Copy exactly the lines from the one containing "m_hill, 2, 12)" to the one containing "return tuple(a[i] +", both lines included, and nothing else.

--- Records supplied ---

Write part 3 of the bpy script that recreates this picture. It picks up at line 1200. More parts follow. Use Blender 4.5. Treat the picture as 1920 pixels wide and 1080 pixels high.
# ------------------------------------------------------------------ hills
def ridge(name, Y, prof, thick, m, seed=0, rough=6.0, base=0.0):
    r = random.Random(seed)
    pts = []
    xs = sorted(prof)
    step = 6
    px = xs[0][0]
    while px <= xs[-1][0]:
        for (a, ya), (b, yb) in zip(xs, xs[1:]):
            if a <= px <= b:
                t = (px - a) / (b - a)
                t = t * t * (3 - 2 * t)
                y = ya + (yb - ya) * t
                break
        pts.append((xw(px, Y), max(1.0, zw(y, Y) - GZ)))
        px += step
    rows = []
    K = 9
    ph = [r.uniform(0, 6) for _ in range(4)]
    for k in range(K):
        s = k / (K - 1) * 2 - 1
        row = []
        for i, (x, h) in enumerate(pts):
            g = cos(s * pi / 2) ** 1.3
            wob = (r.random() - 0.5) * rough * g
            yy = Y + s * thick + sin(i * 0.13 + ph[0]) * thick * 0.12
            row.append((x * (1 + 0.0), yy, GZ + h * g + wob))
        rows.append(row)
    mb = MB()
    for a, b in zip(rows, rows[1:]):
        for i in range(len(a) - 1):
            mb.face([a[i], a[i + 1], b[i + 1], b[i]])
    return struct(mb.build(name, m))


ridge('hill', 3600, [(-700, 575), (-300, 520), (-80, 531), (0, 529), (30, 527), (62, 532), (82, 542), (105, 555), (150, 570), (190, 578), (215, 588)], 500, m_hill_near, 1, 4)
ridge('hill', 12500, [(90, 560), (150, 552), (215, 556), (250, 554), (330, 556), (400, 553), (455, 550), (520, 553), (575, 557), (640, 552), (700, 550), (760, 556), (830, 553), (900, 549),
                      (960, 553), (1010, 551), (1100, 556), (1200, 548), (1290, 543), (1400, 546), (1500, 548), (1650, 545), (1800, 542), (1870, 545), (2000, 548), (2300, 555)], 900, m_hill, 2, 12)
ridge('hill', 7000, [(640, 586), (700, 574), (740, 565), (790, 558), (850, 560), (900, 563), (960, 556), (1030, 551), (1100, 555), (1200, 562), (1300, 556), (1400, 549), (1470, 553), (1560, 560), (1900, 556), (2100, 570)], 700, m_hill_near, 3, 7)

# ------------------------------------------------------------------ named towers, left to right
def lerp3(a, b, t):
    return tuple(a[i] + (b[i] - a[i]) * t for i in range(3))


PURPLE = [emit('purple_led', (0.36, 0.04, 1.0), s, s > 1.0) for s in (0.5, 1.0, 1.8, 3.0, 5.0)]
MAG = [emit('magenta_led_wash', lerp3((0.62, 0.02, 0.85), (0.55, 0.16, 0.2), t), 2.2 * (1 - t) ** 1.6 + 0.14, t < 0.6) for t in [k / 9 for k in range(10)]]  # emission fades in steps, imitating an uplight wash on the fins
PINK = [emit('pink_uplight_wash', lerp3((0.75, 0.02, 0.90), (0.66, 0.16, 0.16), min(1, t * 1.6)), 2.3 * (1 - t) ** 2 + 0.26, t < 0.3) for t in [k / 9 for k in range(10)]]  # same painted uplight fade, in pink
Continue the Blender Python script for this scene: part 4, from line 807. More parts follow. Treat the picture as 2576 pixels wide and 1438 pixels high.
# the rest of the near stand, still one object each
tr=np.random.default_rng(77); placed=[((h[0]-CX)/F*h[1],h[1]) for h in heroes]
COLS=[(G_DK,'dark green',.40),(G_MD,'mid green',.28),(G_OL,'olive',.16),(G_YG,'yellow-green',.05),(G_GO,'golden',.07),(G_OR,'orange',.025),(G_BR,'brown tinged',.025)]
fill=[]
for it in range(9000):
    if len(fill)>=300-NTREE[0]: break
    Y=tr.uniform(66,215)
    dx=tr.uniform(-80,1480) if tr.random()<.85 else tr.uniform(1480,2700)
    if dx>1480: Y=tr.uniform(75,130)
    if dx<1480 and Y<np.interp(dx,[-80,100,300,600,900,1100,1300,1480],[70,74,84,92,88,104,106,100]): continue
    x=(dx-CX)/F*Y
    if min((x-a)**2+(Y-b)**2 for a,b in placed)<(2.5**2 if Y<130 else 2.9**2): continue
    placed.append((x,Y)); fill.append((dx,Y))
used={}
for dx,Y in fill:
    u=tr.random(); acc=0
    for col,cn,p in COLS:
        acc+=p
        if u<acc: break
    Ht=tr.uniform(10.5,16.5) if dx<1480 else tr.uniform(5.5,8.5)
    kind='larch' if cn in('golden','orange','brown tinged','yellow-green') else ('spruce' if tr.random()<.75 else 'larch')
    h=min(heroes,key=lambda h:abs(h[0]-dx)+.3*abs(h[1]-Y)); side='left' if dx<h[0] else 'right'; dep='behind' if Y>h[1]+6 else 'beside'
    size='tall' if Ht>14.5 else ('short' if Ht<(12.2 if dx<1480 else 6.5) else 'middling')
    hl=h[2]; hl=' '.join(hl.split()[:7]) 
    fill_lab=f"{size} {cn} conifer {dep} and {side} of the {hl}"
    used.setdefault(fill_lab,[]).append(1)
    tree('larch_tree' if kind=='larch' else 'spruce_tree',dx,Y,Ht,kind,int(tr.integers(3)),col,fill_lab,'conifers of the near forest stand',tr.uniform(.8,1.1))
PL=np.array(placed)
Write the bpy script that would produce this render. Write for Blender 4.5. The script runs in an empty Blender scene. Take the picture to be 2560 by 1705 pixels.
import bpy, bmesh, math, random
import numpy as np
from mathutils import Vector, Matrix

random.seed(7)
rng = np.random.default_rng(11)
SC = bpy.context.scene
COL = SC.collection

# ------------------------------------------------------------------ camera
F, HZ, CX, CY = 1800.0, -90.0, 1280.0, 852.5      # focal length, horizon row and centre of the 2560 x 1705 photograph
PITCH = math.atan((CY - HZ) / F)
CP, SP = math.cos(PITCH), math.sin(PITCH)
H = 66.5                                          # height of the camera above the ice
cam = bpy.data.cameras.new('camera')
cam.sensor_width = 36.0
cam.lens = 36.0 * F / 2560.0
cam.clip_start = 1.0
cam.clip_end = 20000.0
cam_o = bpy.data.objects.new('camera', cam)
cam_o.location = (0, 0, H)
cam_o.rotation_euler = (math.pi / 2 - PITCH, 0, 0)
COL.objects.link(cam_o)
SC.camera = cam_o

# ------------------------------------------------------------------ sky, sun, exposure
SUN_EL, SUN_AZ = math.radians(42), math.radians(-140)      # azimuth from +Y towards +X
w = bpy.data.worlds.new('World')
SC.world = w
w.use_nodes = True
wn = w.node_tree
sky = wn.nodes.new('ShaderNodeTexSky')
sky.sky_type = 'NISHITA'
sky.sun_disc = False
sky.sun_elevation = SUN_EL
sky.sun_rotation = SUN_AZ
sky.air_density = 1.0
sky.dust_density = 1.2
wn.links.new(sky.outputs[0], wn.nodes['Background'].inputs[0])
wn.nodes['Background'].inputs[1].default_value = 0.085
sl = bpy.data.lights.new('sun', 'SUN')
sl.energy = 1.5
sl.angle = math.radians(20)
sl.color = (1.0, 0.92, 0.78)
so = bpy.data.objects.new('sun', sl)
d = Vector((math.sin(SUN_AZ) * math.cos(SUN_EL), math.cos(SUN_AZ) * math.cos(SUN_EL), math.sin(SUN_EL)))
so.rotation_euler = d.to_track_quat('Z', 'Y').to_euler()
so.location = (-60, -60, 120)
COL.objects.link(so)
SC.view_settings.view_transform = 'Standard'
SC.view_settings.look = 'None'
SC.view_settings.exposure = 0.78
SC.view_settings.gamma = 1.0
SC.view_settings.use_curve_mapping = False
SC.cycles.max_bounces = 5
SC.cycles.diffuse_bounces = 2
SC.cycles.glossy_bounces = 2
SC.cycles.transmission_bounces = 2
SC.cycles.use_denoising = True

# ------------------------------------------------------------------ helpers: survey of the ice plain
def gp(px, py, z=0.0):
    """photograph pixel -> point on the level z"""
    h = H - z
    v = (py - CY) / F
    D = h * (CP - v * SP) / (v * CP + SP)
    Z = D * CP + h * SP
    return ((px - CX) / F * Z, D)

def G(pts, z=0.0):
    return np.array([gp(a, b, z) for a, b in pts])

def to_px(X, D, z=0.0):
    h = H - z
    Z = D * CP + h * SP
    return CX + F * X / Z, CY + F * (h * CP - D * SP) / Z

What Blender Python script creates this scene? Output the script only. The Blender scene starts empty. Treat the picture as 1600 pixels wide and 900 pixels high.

---

# Result of this exercise
                      (960, 553), (1010, 551), (1100, 556), (1200, 548), (1290, 543), (1400, 546), (1500, 548), (1650, 545), (1800, 542), (1870, 545), (2000, 548), (2300, 555)], 900, m_hill, 2, 12)
ridge('hill', 7000, [(640, 586), (700, 574), (740, 565), (790, 558), (850, 560), (900, 563), (960, 556), (1030, 551), (1100, 555), (1200, 562), (1300, 556), (1400, 549), (1470, 553), (1560, 560), (1900, 556), (2100, 570)], 700, m_hill_near, 3, 7)

# ------------------------------------------------------------------ named towers, left to right
def lerp3(a, b, t):
    return tuple(a[i] + (b[i] - a[i]) * t for i in range(3))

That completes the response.